Comment expliquez-vous l’échec des négociations européennes avec la Grèce ?
Il serait très réducteur de considérer que la crise est liée à l’arrivée d’Alexis Tsipras au pouvoir en janvier. Depuis 2010, de nombreuses « fautes » ont été commises par les gouvernements grecs précédents mais aussi par le FMI et les institutions européennes qui ont imposé à la Grèce des politiques d’austérité beaucoup trop sévères. Quand Tsipras a mis sur la table la question des réformes institutionnelles de gouvernance de la zone euro, les Européens ont refusé toute discussion. Il fallait appliquer les règles. En fait, nous assistons à une faillite de tout un système. A partir du moment où les Allemands sont de plus en plus nombreux à considérer qu’ils ont déjà assez payé pour la Grèce, le scénario n’était-il pas écrit ? Mais c’est totalement faux ! L’historien Siegfried Schieder a montré, chiffres à l’appui, combien l’Allemagne a profité économiquement du marché unique, de la construction de l’euro et même de la crise de la zone euro grâce à l’instauration de taux d’intérêts négatifs. Même si l’Allemagne devait prendre ses pertes sur la Grèce, sa position hégémonique lui aura rapporté bien davantage. Mais quelle est cette Europe où chacun met sur la table ses gains et ses pertes ? Ce n’est pas l’Europe telle que nous l’avions rêvée. La France porte aussi sa part de responsabilité. Depuis le non au référendum de 2005, les intellectuels et la classe politique se sont largement désengagés du débat sur l’Europe. Même des pro-Européens sont devenus sceptiques. Dans cette période de crises complexes (Grexit, Brexit, Ukraine, terrorisme, migrants), cette absence de discours est dommageable. Cela donne le sentiment que les institutions européennes ne fonctionnent pas et que le système politique est dans l’incapacité de les réformer. Il ne faut pas s’étonner ensuite que les propos antieuropéens de Marine Le Pen séduisent les électeurs !
L’Europe a-t-elle déjà été aussi proche de l’implosion ? J’ai connu beaucoup de crises en vingt ans mais celle-là est certainement la plus aiguë. On a trop joué sur l’idée qu’il y avait un gagnant, l’Allemagne, et un perdant, la Grèce.
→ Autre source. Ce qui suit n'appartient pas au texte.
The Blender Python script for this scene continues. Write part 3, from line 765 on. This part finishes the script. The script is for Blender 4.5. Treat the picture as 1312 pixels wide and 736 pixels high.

La rhétorique des peuples a repris le dessus. Chacun veut égoïstement sauver sa monnaie sans se préoccuper de l’avenir de l’Europe et notamment de sa jeunesse. Dans votre dernier article (1), vous expliquez qu’il faut en finir avec l’idée d’Etats unis d’Europe et développer le concept de « République européenne ». Qu’est-ce que cela pourrait changer ? Depuis Platon, la République est l’organisation politique émotionnellement la plus proche des Européens. La République, c’est le « bien commun ». En revanche, la Fédération n’est pas comprise de la même façon par les Allemands et par les Français. Or la sémantique a son importance. On ne cesse de dire qu’il faut plus d’intégration européenne. Mais l’Europe a déjà un marché commun intégré, une monnaie intégrée. En réalité, le traité de Maastricht a déconnecté Etat et marché. De ce point de vue, le projet de Robert Schuman a échoué. Il pensait que faire des pas vers l’intégration mènerait automatiquement à l’union politique. Or sans intégration sociale et fiscale, il est impossible d’avancer car le système a offert des conditions d’égalité pour les acteurs du marché mais pas pour les citoyens. Si l’on a envie de construire une entité politique commune alors il sera indispensable d’instaurer une égalité politique des citoyens en créant par exemple une assurancechômage européenne. Comment jugez-vous l’attitude d’Angela Merkel et de François Hollande durant ces cinq mois de négociations ? Je vois bien l’intérêt du tandem franco-allemand à agir de la sorte. Mais il n’avait pas plus de légitimité à être au coeur des négociations que les Italiens ou les Espagnols. Par ailleurs, d’autres acteurs comme Mario Draghi ou Jeroen Dijsselbloem, président de l’Eurogroupe, agissent sans véritable mandat politique. De ce fait, aucun contrôle démocratique ne s’exerce sur eux. « La République européenne » pourrait remédier à ce déficit démocratique. Maintenant je ne vois qu’une seule solution à la crise : soit une Europe politique émerge, soit ce sera le néant.